>> START Information provided

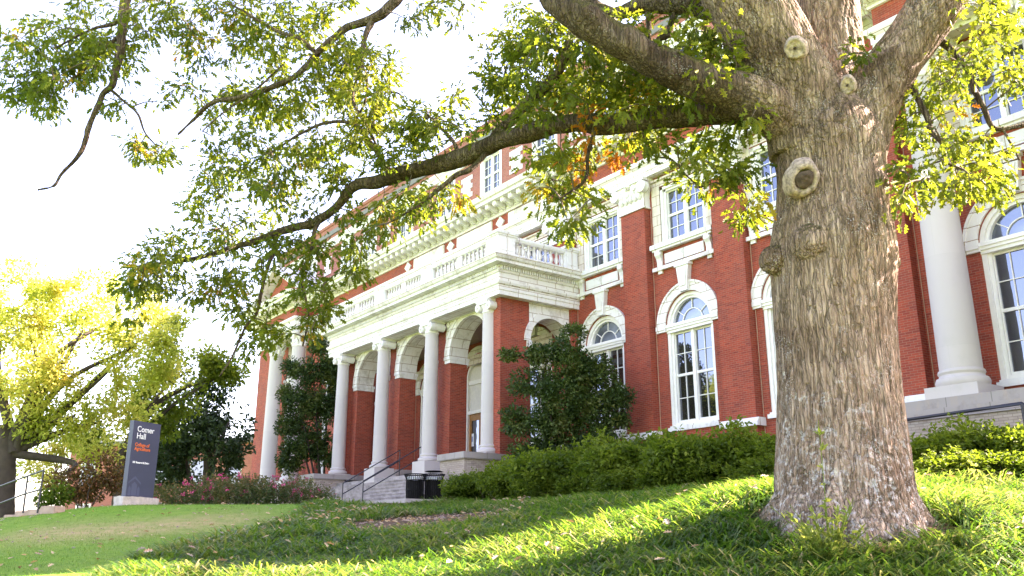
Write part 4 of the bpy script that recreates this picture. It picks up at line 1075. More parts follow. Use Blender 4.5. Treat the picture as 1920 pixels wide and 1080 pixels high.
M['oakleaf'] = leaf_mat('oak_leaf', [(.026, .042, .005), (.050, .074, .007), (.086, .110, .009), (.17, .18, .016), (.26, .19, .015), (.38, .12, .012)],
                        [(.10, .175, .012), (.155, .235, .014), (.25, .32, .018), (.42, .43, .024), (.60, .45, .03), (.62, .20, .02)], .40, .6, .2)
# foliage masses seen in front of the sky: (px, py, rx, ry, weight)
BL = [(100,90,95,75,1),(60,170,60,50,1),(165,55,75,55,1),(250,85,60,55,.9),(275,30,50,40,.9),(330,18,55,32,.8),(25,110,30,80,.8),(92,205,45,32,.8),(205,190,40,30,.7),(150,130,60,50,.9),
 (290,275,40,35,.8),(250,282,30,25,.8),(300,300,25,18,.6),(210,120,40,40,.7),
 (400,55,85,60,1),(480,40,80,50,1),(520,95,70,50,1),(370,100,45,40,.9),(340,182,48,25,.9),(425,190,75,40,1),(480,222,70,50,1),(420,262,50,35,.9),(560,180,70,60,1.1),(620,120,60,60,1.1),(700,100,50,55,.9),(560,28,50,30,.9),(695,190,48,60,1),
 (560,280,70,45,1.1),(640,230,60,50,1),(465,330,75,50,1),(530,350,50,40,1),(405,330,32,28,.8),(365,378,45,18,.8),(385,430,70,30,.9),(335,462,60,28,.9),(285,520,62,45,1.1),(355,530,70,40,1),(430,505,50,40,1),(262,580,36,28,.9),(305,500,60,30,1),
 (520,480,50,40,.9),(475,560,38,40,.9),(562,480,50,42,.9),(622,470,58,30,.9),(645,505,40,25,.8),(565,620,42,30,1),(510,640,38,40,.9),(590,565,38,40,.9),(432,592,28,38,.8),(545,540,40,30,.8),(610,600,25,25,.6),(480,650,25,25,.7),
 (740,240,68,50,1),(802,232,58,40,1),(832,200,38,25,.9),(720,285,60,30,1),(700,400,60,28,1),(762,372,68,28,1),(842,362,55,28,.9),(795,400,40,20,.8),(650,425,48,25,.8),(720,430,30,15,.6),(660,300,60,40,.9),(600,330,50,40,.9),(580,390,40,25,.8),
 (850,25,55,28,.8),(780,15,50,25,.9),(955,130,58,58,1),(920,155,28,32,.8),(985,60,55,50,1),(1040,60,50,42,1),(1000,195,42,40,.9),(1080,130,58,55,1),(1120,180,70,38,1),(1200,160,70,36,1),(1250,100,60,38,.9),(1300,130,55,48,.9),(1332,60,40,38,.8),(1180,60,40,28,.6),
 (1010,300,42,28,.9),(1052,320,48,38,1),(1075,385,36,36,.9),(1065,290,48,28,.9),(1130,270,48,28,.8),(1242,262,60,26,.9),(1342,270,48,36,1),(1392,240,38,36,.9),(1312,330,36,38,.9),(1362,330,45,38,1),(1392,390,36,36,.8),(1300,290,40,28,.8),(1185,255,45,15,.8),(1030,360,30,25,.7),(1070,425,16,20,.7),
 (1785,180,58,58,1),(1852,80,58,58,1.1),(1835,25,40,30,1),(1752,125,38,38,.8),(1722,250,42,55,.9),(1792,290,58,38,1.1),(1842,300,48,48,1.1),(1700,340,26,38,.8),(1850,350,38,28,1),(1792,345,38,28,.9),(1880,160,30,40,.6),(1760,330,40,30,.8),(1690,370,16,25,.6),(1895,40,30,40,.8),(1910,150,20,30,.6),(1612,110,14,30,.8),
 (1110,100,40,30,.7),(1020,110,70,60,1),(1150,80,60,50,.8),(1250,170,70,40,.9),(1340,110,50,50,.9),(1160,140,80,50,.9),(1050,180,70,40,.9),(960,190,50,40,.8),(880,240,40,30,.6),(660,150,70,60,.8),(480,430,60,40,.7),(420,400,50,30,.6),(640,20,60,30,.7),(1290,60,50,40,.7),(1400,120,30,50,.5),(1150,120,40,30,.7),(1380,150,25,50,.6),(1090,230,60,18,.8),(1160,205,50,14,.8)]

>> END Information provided

Task instructions. Write out every line above exactly as it is, leaving out the pictures.

Response.
Write part 4 of the bpy script that recreates this picture. It picks up at line 1075. More parts follow. Use Blender 4.5. Treat the picture as 1920 pixels wide and 1080 pixels high.
M['oakleaf'] = leaf_mat('oak_leaf', [(.026, .042, .005), (.050, .074, .007), (.086, .110, .009), (.17, .18, .016), (.26, .19, .015), (.38, .12, .012)],
                        [(.10, .175, .012), (.155, .235, .014), (.25, .32, .018), (.42, .43, .024), (.60, .45, .03), (.62, .20, .02)], .40, .6, .2)
# foliage masses seen in front of the sky: (px, py, rx, ry, weight)
BL = [(100,90,95,75,1),(60,170,60,50,1),(165,55,75,55,1),(250,85,60,55,.9),(275,30,50,40,.9),(330,18,55,32,.8),(25,110,30,80,.8),(92,205,45,32,.8),(205,190,40,30,.7),(150,130,60,50,.9),
 (290,275,40,35,.8),(250,282,30,25,.8),(300,300,25,18,.6),(210,120,40,40,.7),
 (400,55,85,60,1),(480,40,80,50,1),(520,95,70,50,1),(370,100,45,40,.9),(340,182,48,25,.9),(425,190,75,40,1),(480,222,70,50,1),(420,262,50,35,.9),(560,180,70,60,1.1),(620,120,60,60,1.1),(700,100,50,55,.9),(560,28,50,30,.9),(695,190,48,60,1),
 (560,280,70,45,1.1),(640,230,60,50,1),(465,330,75,50,1),(530,350,50,40,1),(405,330,32,28,.8),(365,378,45,18,.8),(385,430,70,30,.9),(335,462,60,28,.9),(285,520,62,45,1.1),(355,530,70,40,1),(430,505,50,40,1),(262,580,36,28,.9),(305,500,60,30,1),
 (520,480,50,40,.9),(475,560,38,40,.9),(562,480,50,42,.9),(622,470,58,30,.9),(645,505,40,25,.8),(565,620,42,30,1),(510,640,38,40,.9),(590,565,38,40,.9),(432,592,28,38,.8),(545,540,40,30,.8),(610,600,25,25,.6),(480,650,25,25,.7),
 (740,240,68,50,1),(802,232,58,40,1),(832,200,38,25,.9),(720,285,60,30,1),(700,400,60,28,1),(762,372,68,28,1),(842,362,55,28,.9),(795,400,40,20,.8),(650,425,48,25,.8),(720,430,30,15,.6),(660,300,60,40,.9),(600,330,50,40,.9),(580,390,40,25,.8),
 (850,25,55,28,.8),(780,15,50,25,.9),(955,130,58,58,1),(920,155,28,32,.8),(985,60,55,50,1),(1040,60,50,42,1),(1000,195,42,40,.9),(1080,130,58,55,1),(1120,180,70,38,1),(1200,160,70,36,1),(1250,100,60,38,.9),(1300,130,55,48,.9),(1332,60,40,38,.8),(1180,60,40,28,.6),
 (1010,300,42,28,.9),(1052,320,48,38,1),(1075,385,36,36,.9),(1065,290,48,28,.9),(1130,270,48,28,.8),(1242,262,60,26,.9),(1342,270,48,36,1),(1392,240,38,36,.9),(1312,330,36,38,.9),(1362,330,45,38,1),(1392,390,36,36,.8),(1300,290,40,28,.8),(1185,255,45,15,.8),(1030,360,30,25,.7),(1070,425,16,20,.7),
 (1785,180,58,58,1),(1852,80,58,58,1.1),(1835,25,40,30,1),(1752,125,38,38,.8),(1722,250,42,55,.9),(1792,290,58,38,1.1),(1842,300,48,48,1.1),(1700,340,26,38,.8),(1850,350,38,28,1),(1792,345,38,28,.9),(1880,160,30,40,.6),(1760,330,40,30,.8),(1690,370,16,25,.6),(1895,40,30,40,.8),(1910,150,20,30,.6),(1612,110,14,30,.8),
 (1110,100,40,30,.7),(1020,110,70,60,1),(1150,80,60,50,.8),(1250,170,70,40,.9),(1340,110,50,50,.9),(1160,140,80,50,.9),(1050,180,70,40,.9),(960,190,50,40,.8),(880,240,40,30,.6),(660,150,70,60,.8),(480,430,60,40,.7),(420,400,50,30,.6),(640,20,60,30,.7),(1290,60,50,40,.7),(1400,120,30,50,.5),(1150,120,40,30,.7),(1380,150,25,50,.6),(1090,230,60,18,.8),(1160,205,50,14,.8)]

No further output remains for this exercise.